## Task
Please retype the records below exactly, from the first line through the line containing "PI = math.pi", and leave out any pictures.

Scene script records
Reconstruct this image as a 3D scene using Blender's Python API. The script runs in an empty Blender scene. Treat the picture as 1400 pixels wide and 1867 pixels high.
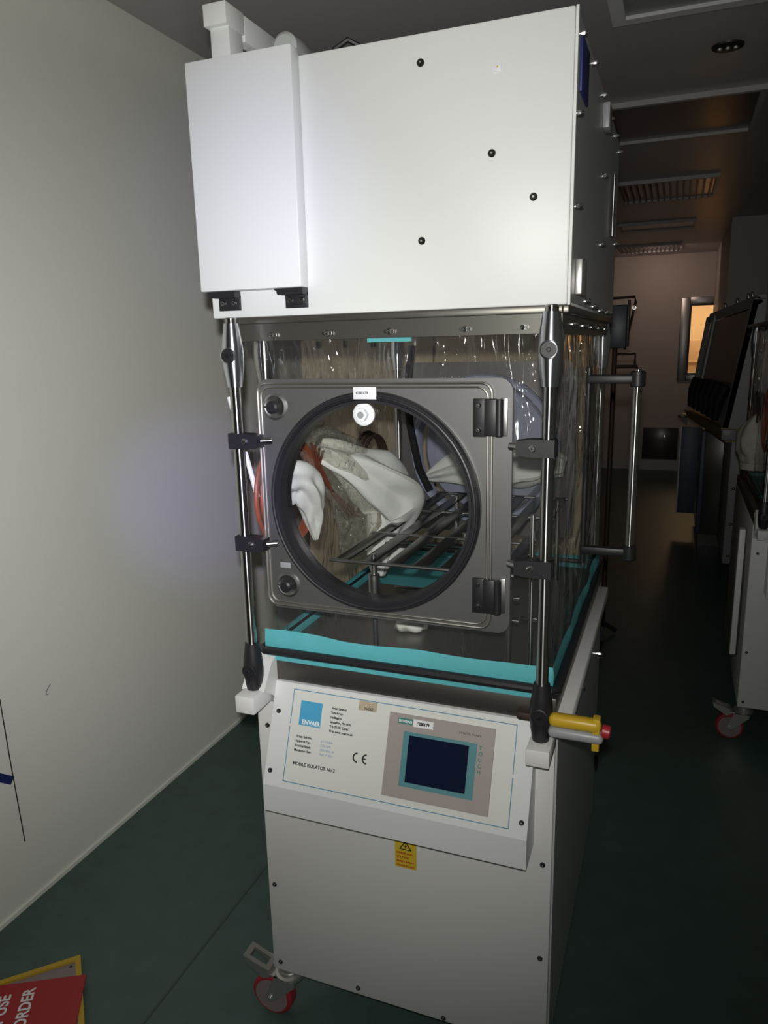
import bpy, bmesh, math, random
from mathutils import Vector, Matrix, noise

random.seed(7)
sc = bpy.context.scene
COL = sc.collection
PI = math.pi

# ---------------------------------------------------------------- camera
cam_d = bpy.data.cameras.new('camera')
cam = bpy.data.objects.new('camera', cam_d)
COL.objects.link(cam)
R = Matrix(((0.93175682, -0.05901049, 0.35825548),
            (0.36240162, 0.21156966, -0.90769122),
            (-0.02223268, 0.97557985, 0.21851697)))
cam.matrix_world = Matrix.Translation((0, -1.2, 1.5)) @ R.to_4x4()
cam_d.sensor_fit = 'HORIZONTAL'
cam_d.sensor_width = 36
cam_d.lens = 36 * 1345 / 1400
cam_d.clip_start = 0.02
sc.camera = cam

# ---------------------------------------------------------------- world / light / exposure
w = bpy.data.worlds.new('world')
sc.world = w
w.use_nodes = True
w.node_tree.nodes['Background'].inputs[0].default_value = (0.5, 0.6, 0.7, 1)
w.node_tree.nodes['Background'].inputs[1].default_value = 0.02
sc.view_settings.view_transform = 'Standard'
sc.view_settings.look = 'None'
sc.view_settings.gamma = 1
sc.view_settings.use_curve_mapping = False
sc.view_settings.exposure = 0.0


def spot(name, loc, target, power, color, size, blend, radius):
    d = bpy.data.lights.new(name, 'SPOT')
    d.energy = power
    d.color = color
    d.spot_size = math.radians(size)
    d.spot_blend = blend
    d.shadow_soft_size = radius
    o = bpy.data.objects.new(name, d)
    COL.objects.link(o)
    o.location = loc
    v = Vector(target) - Vector(loc)
    o.rotation_euler = v.to_track_quat('-Z', 'Y').to_euler()
    return o


TORCH = (0.0, -1.22, 1.56)
spot('torch_light', TORCH, (-0.85, 0.0, 1.50), 63, (1.0, 0.985, 0.94), 132, 1.0, 0.012)
spot('blue_tint_box', TORCH, (-0.70, -0.03, 1.76), 17.0, (0.30, 0.27, 1.0), 22, 1.0, 0.01)  # added narrow lamp that lays a lavender patch on the control box
spot('blue_tint_wall', TORCH, (-1.6, 1.06, 0.96), 62.0, (0.32, 0.25, 1.0), 17, 1.0, 0.01)  # added narrow lamp for the lavender patch on the left wall
spot('left_wall_fill', TORCH, (-1.6, 0.80, 1.08), 42, (0.97, 0.97, 1.0), 58, 1.0, 0.012)  # extra spot added to brighten the left wall

# ---------------------------------------------------------------- materials


def mat(name, color, rough=0.5, metal=0.0, spec=0.5, bump=None, var=None, coat=0.0, aniso=None):
    m = bpy.data.materials.new(name)
    m.use_nodes = True
    nt = m.node_tree
    b = nt.nodes['Principled BSDF']
    b.inputs['Base Color'].default_value = (*color, 1)
    b.inputs['Roughness'].default_value = rough
    b.inputs['Metallic'].default_value = metal
    b.inputs['Specular IOR Level'].default_value = spec
    b.inputs['Coat Weight'].default_value = coat
    tc = nt.nodes.new('ShaderNodeTexCoord')
    if var:
        n = nt.nodes.new('ShaderNodeTexNoise')
        n.inputs['Scale'].default_value = var[0]
        n.inputs['Detail'].default_value = 5
        nt.links.new(tc.outputs['Object'], n.inputs['Vector'])
        mx = nt.nodes.new('ShaderNodeMix')
        mx.data_type = 'RGBA'
        mx.inputs[6].default_value = (*[c * (1 - var[1]) for c in color], 1)
        mx.inputs[7].default_value = (*[min(1, c * (1 + var[1])) for c in color], 1)
        nt.links.new(n.outputs['Fac'], mx.inputs[0])
        nt.links.new(mx.outputs[2], b.inputs['Base Color'])
    if bump:
        n = nt.nodes.new('ShaderNodeTexNoise')
        mp = nt.nodes.new('ShaderNodeMapping')
        mp.inputs['Scale'].default_value = bump[2] if len(bump) > 2 else (1, 1, 1)
        n.inputs['Scale'].default_value = bump[0]
        n.inputs['Detail'].default_value = 4
        bp = nt.nodes.new('ShaderNodeBump')
        bp.inputs['Strength'].default_value = bump[1]
        bp.inputs['Distance'].default_value = 0.01
        nt.links.new(tc.outputs['Object'], mp.inputs['Vector'])
        nt.links.new(mp.outputs['Vector'], n.inputs['Vector'])
        nt.links.new(n.outputs['Fac'], bp.inputs['Height'])
        nt.links.new(bp.outputs['Normal'], b.inputs['Normal'])
    return m


def clear_mat(name, tint, gloss=0.9, rough=0.06, bump=(6, 0.3), ior=1.45, haze=0.0, haze_col=(0.6, 0.62, 0.7)):
    m = bpy.data.materials.new(name)
    m.use_nodes = True
    nt = m.node_tree
    for n in list(nt.nodes):
        nt.nodes.remove(n)
    out = nt.nodes.new('ShaderNodeOutputMaterial')
    tr = nt.nodes.new('ShaderNodeBsdfTransparent')
    tr.inputs[0].default_value = (*tint, 1)
    gl = nt.nodes.new('ShaderNodeBsdfGlossy')
    gl.inputs['Color'].default_value = (gloss, gloss, gloss, 1)
    gl.inputs['Roughness'].default_value = rough
    fr = nt.nodes.new('ShaderNodeFresnel')
    ge = nt.nodes.new('ShaderNodeNewGeometry')
    mr = nt.nodes.new('ShaderNodeMapRange')
    mr.inputs['To Min'].default_value = ior
    mr.inputs['To Max'].default_value = 1 / ior
    nt.links.new(ge.outputs['Backfacing'], mr.inputs['Value'])
    nt.links.new(mr.outputs['Result'], fr.inputs['IOR'])
    mx = nt.nodes.new('ShaderNodeMixShader')
    nt.links.new(fr.outputs[0], mx.inputs[0])
    if haze > 0:
        df = nt.nodes.new('ShaderNodeBsdfDiffuse')
        df.inputs[0].default_value = (*haze_col, 1)
        hz = nt.nodes.new('ShaderNodeMixShader')
        hz.inputs[0].default_value = haze
        nt.links.new(tr.outputs[0], hz.inputs[1])
        nt.links.new(df.outputs[0], hz.inputs[2])
        nt.links.new(hz.outputs[0], mx.inputs[1])
    else:
        nt.links.new(tr.outputs[0], mx.inputs[1])
    nt.links.new(gl.outputs[0], mx.inputs[2])
    nt.links.new(mx.outputs[0], out.inputs[0])
    if bump:
        tc = nt.nodes.new('ShaderNodeTexCoord')
        mp = nt.nodes.new('ShaderNodeMapping')
        mp.inputs['Scale'].default_value = (1.6, 1.6, 0.5)
        n = nt.nodes.new('ShaderNodeTexNoise')
        n.inputs['Scale'].default_value = bump[0]
        n.inputs['Detail'].default_value = 3
        n.inputs['Distortion'].default_value = 1.0
        bp = nt.nodes.new('ShaderNodeBump')
        bp.inputs['Strength'].default_value = bump[1]
        bp.inputs['Distance'].default_value = 0.05
        nt.links.new(tc.outputs['Object'], mp.inputs[0])
        nt.links.new(mp.outputs[0], n.inputs['Vector'])
        nt.links.new(n.outputs['Fac'], bp.inputs['Height'])
        nt.links.new(bp.outputs[0], gl.inputs['Normal'])
        nt.links.new(bp.outputs[0], fr.inputs['Normal'])
    return m


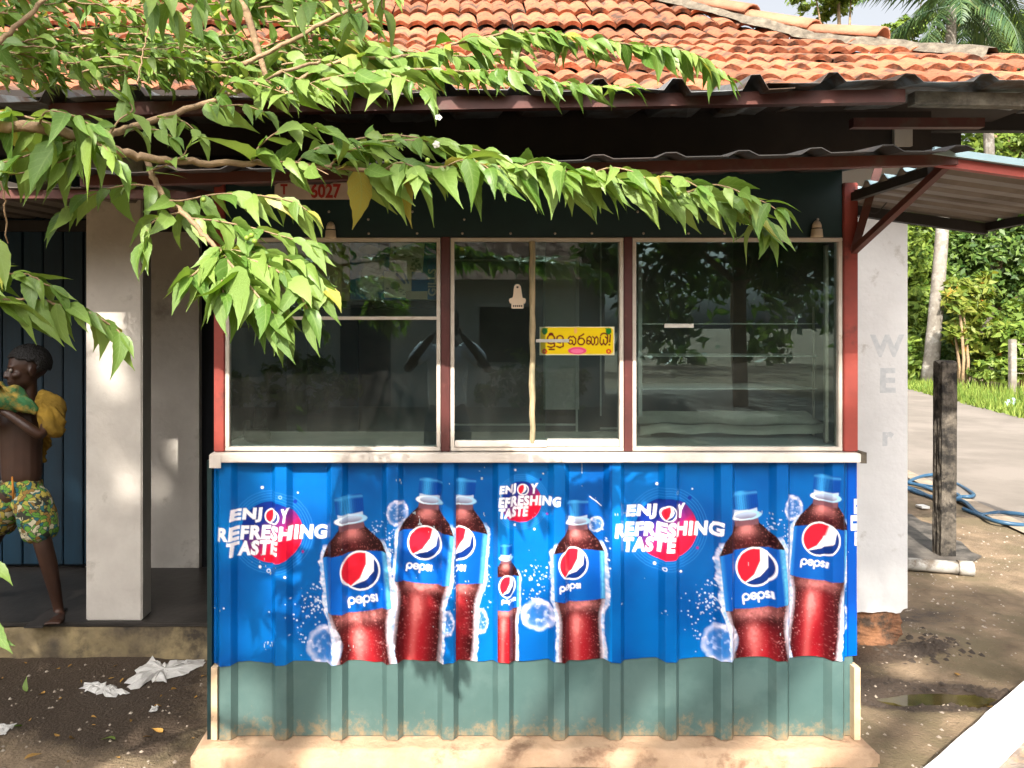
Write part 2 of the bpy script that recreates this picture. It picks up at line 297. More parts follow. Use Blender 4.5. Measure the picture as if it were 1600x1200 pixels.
def green_sheet_mat():
    """weathered sea-green painted sheet with soil splash along its foot"""
    m = mat('green_sheet', (0.074, 0.132, 0.125), (0.06, 0.112, 0.106), 5, 0.42, c3=(0.088, 0.148, 0.14), c3amt=0.45, c3scale=3, bump=0.05, bscale=12)
    t = m.node_tree; n = t.nodes; L = t.links; b = n['Principled BSDF']; src = b.inputs['Base Color'].links[0].from_socket
    tc = n.new('ShaderNodeTexCoord'); sp = n.new('ShaderNodeSeparateXYZ'); L.new(tc.outputs['Object'], sp.inputs[0])
    nz = n.new('ShaderNodeTexNoise'); nz.inputs['Scale'].default_value = 22; nz.inputs['Detail'].default_value = 10; nz.inputs['Roughness'].default_value = 0.75; L.new(tc.outputs['Object'], nz.inputs['Vector'])
    mr = n.new('ShaderNodeMapRange'); mr.inputs['From Min'].default_value = 0.0; mr.inputs['From Max'].default_value = 0.16; mr.inputs['To Min'].default_value = 0.13; mr.inputs['To Max'].default_value = -0.24
    L.new(sp.outputs['Z'], mr.inputs['Value']); ad = n.new('ShaderNodeMath'); ad.operation = 'ADD'; L.new(mr.outputs[0], ad.inputs[0]); L.new(nz.outputs['Fac'], ad.inputs[1])
    rp = n.new('ShaderNodeValToRGB'); rp.color_ramp.elements[0].position = 0.50; rp.color_ramp.elements[1].position = 0.72; L.new(ad.outputs[0], rp.inputs[0])
    mx = n.new('ShaderNodeMix'); mx.data_type = 'RGBA'; L.new(rp.outputs[0], mx.inputs[0]); L.new(src, mx.inputs[6]); mx.inputs[7].default_value = (0.26, 0.19, 0.11, 1)
    L.new(mx.outputs[2], b.inputs['Base Color'])
green_sheet_mat()

# ================================================================== SETTING
GZ = -0.05
def ground_h(X, Y):
    h = (fbm(X, Y, 0.5, 3, 5) - 0.5) * 0.045 + (fbm(X, Y, 0.09, 9, 3) - 0.5) * 0.012
    near = np.exp(-((X / 6) ** 2 + (Y / 6) ** 2))
    h = h * near
    pud = np.exp(-(((X - 2.07) / 0.27) ** 2 + ((Y - 0.44 - 0.05 * np.sin(X * 7)) / 0.085) ** 2) ** 1.5)
    h = h - 0.045 * pud + 0.012 * np.exp(-(((X - 1.72) / 0.12) ** 2 + ((Y - 0.5) / 0.09) ** 2))
    # eroded earth bank at the corner pillar
    h = h + 0.035 * np.exp(-(((X - 2.42) / 0.13) ** 2 + ((Y - 0.98) / 0.16) ** 2))
    return GZ + h
def axis(lo, hi, step, far):
    a = np.arange(lo, hi, step); l = lo - np.cumsum(np.geomspace(step * 1.5, far / 4, 26)); r = a[-1] + np.cumsum(np.geomspace(step * 1.5, far / 4, 26))
    return np.concatenate([l[::-1], a, r])
gx = axis(-2.4, 4.4, 0.032, 400); gy = axis(-0.5, 3.0, 0.032, 400)
X, Y = np.meshgrid(gx, gy); Z = ground_h(X, Y); nx, ny = len(gx), len(gy)
idx = np.arange(nx * ny).reshape(ny, nx)
Q = np.stack([idx[:-1, :-1], idx[:-1, 1:], idx[1:, 1:], idx[1:, :-1]], -1).reshape(-1, 4)

m = mat('soil', (0.27, 0.195, 0.125), (0.14, 0.10, 0.063), 7, 0.95, bump=1.0, bscale=80, c3=(0.155, 0.12, 0.07), c3amt=0.47, c3scale=2.2, detail=10)
t = m.node_tree; n = t.nodes; L = t.links; b = n['Principled BSDF']; src = b.inputs['Base Color'].links[0].from_socket
at = n.new('ShaderNodeAttribute'); at.attribute_name = 'wet'
nz = n.new('ShaderNodeTexNoise'); nz.inputs['Scale'].default_value = 7; nz.inputs['Detail'].default_value = 9; nz.inputs['Roughness'].default_value = 0.7
tc = n.new('ShaderNodeTexCoord'); L.new(tc.outputs['Object'], nz.inputs['Vector'])
ad = n.new('ShaderNodeMath'); ad.operation = 'ADD'; L.new(at.outputs['Fac'], ad.inputs[0]); L.new(nz.outputs['Fac'], ad.inputs[1])
rp = n.new('ShaderNodeValToRGB'); rp.color_ramp.elements[0].position = 0.75; rp.color_ramp.elements[1].position = 1.0; L.new(ad.outputs[0], rp.inputs[0])
mx = n.new('ShaderNodeMix'); mx.data_type = 'RGBA'; L.new(rp.outputs[0], mx.inputs[0]); L.new(src, mx.inputs[6]); mx.inputs[7].default_value = (0.055, 0.038, 0.026, 1); L.new(mx.outputs[2], b.inputs['Base Color'])
mr = n.new('ShaderNodeMapRange'); mr.inputs['To Min'].default_value = 0.95; mr.inputs['To Max'].default_value = 0.62; L.new(rp.outputs[0], mr.inputs['Value']); L.new(mr.outputs[0], b.inputs['Roughness'])
me = mesh_np('ground', np.stack([X, Y, Z], -1).reshape(-1, 3), Q, 'soil', True)
wet = 0.75 / (1 + np.exp((X + 0.98 + 0.25 * (Y - 0.2)) * 9)) * (1 / (1 + np.exp((-0.02 - 0.25 * (X + 1.2) - Y) * 14)))  # left area: soil darkened beside the kiosk, as far as the veranda
wet += 0.75 * np.exp(-(((X - 2.02) / 0.42) ** 2 + ((Y - 0.46) / 0.15) ** 2) ** 2) + 0.5 * np.exp(-(((X - 1.75) / 0.3) ** 2 + ((Y - 0.75) / 0.3) ** 2))
wet += 0.42 * np.exp(-(((X - 2.55) / 0.55) ** 2 + ((Y - 1.35 - 0.25 * (X - 2.5)) / 0.22) ** 2)) + 0.65 * np.exp(-(((X - 2.15) / 0.3) ** 2 + ((Y - 0.9) / 0.1) ** 2))
a = me.attributes.new('wet', 'FLOAT', 'POINT'); a.data.foreach_set('value', wet.ravel().astype(np.float32))
g = link('ground', me); tag(g, kind='structure')

# puddle water
nP = 28; pv = []
for k in range(nP):
    an = 2 * math.pi * k / nP; rr = 1 + 0.14 * math.sin(3 * an + 1) + 0.10 * math.sin(5 * an) + 0.06 * math.sin(9 * an + 2)
    pv.append((2.07 + 0.255 * rr * math.cos(an), 0.445 + 0.062 * rr * math.sin(an) + 0.02 * math.cos(an), GZ - 0.018))
mw = mat('puddle_water', (0.075, 0.062, 0.018), (0.04, 0.03, 0.012), 9, 0.06, spec=0.6)
mb = MB(); mb.add(pv + [(p[0], p[1], p[2] - 0.03) for p in pv], [tuple(range(nP))] + [(k, k + nP, (k + 1) % nP + nP, (k + 1) % nP) for k in range(nP)])
tag(mb.build('puddle', 'puddle_water'), kind='structure')

# road with pale worn edge, verge
def strip(name, A, B, z, m, sub=6):
    def smooth(c):
        c = np.array(c, float); tt = np.linspace(0, len(c) - 1, (len(c) - 1) * sub + 1); return np.stack([np.interp(tt, range(len(c)), c[:, 0]), np.interp(tt, range(len(c)), c[:, 1])], -1)
    a_ = smooth(A); b_ = smooth(B); k = len(a_); W = 6; V = []
    for j in range(W + 1): 
        q = a_ * (1 - j / W) + b_ * j / W; V.append(np.c_[q[:, 1], q[:, 0] - 2.8, np.full(k, z)])
    V = np.concatenate(V); ii = np.arange((W + 1) * k).reshape(W + 1, k)
    return link(name, mesh_np(name, V, np.stack([ii[:-1, :-1], ii[1:, :-1], ii[1:, 1:], ii[:-1, 1:]], -1).reshape(-1, 4), m))
near = [(-14, 2.9), (0, 3.45), (5.9, 4.43), (8.1, 4.85), (14, 6.2), (22, 9.2), (35, 15.5), (70, 36)]
far = [(-14, 7.4), (0, 7.7), (6, 8.25), (13.3, 9.95), (19.6, 11.8), (28, 15), (42, 22), (76, 41)]
tag(strip('road', near, far, GZ + 0.012, 'asphalt'), kind='structure')
tag(strip('road_edge_line', [(d, x - 0.10) for d, x in near], [(d, x + 0.07) for d, x in near], GZ + 0.020, 'road_edge'), kind='structure')
# grass along the far edge: blades
gv = []; gf = []
fd = np.array(far)
for k in range(15000):
    d = 6 + 34 * random.random() ** 1.3; e = np.interp(d, fd[:, 0], fd[:, 1]); x = e - 0.1 + abs(random.gauss(0, 1.0)) * 1.0
    y = d - 2.8; h = random.uniform(0.06, 0.2) * (1 + 0.9 * min(1, (x - e) / 1.6)); an = random.uniform(0, 6.28); ww = random.uniform(0.012, 0.03); lx, ly = random.gauss(0, 0.06), random.gauss(0, 0.06)
    o = len(gv); gv += [(x - ww * math.cos(an), y - ww * math.sin(an), GZ), (x + ww * math.cos(an), y + ww * math.sin(an), GZ), (x + lx, y + ly, GZ + h)]; gf.append((o, o + 1, o + 2))
tag(link('verge_grass', mesh_np('verge_grass', gv, gf, 'grass_blade')), 'short green grass along the far side of the road', 'grass', kind='stuff')

# ------------------------------------------------------------------ house: walls, veranda, tiled roof
house = empty('house', (0, 1.6, 0)); tag(house, 'white plastered house with orange clay tiled roof behind the kiosk', 'house')
def HB(mb, name, m, smooth=False, parent=None):
    o = mb.build(name, m, parent or house, smooth)
    if parent is None: o.location = (0, -1.6, 0)
    return o
BW = 1.65
VZ = 0.12
HB(MB().box(xx(228, 4.45), xx(311, 4.45), BW, BW + 0.2, VZ - 0.1, 2.55), 'wall', 'plaster')
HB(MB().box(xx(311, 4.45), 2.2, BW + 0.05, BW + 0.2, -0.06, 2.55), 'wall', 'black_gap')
HB(MB().box(-4.2, xx(-62, 4.45), BW, BW + 0.2, VZ - 0.1, 2.55), 'wall', 'plaster')
HB(MB().box(-4.2, 2.2, BW + 0.22, BW + 5.0, -0.06, 2.5), 'wall', 'plaster')
HB(MB().box(-3.45, -3.3, 0.86, BW - 0.002, VZ, 2.5), 'sky_block_wall', 'plaster')  # unseen wall added to cut the sky light reaching the veranda
# plank door
dx0, dx1 = xx(-60, 4.45), xx(226, 4.45); dr = HB(MB().box(dx0, dx1, BW + 0.03, BW + 0.08, VZ, 2.4), 'door', 'black_gap')
nb = 9; pw = (dx1 - dx0) / nb
for k in range(nb):
    o = MB().bbox(dx0 + k * pw + 0.004, dx0 + (k + 1) * pw - 0.004, BW - 0.002 * (k % 3), BW + 0.028, VZ + 0.02, 2.4, 0.004).build('plank', 'blue_plank', dr)
# pillar and veranda slab
mb = MB(); mb.bbox(xx(134, 3.64), xx(222, 3.64), 0.84, 0.955, VZ, 2.5, 0.006); HB(mb, 'pillar', 'plaster')
MB_fl = MB()
fl = HB(MB().bbox(-4.2, -0.78, 0.815, BW + 0.02, VZ - 0.02, VZ, 0.004), 'veranda_floor', 'veranda')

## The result
Reconstruct this image as a 3D scene using Blender's Python API. The script runs in an empty Blender scene. Treat the picture as 1400 pixels wide and 1867 pixels high.
import bpy, bmesh, math, random
from mathutils import Vector, Matrix, noise

random.seed(7)
sc = bpy.context.scene
COL = sc.collection
PI = math.pi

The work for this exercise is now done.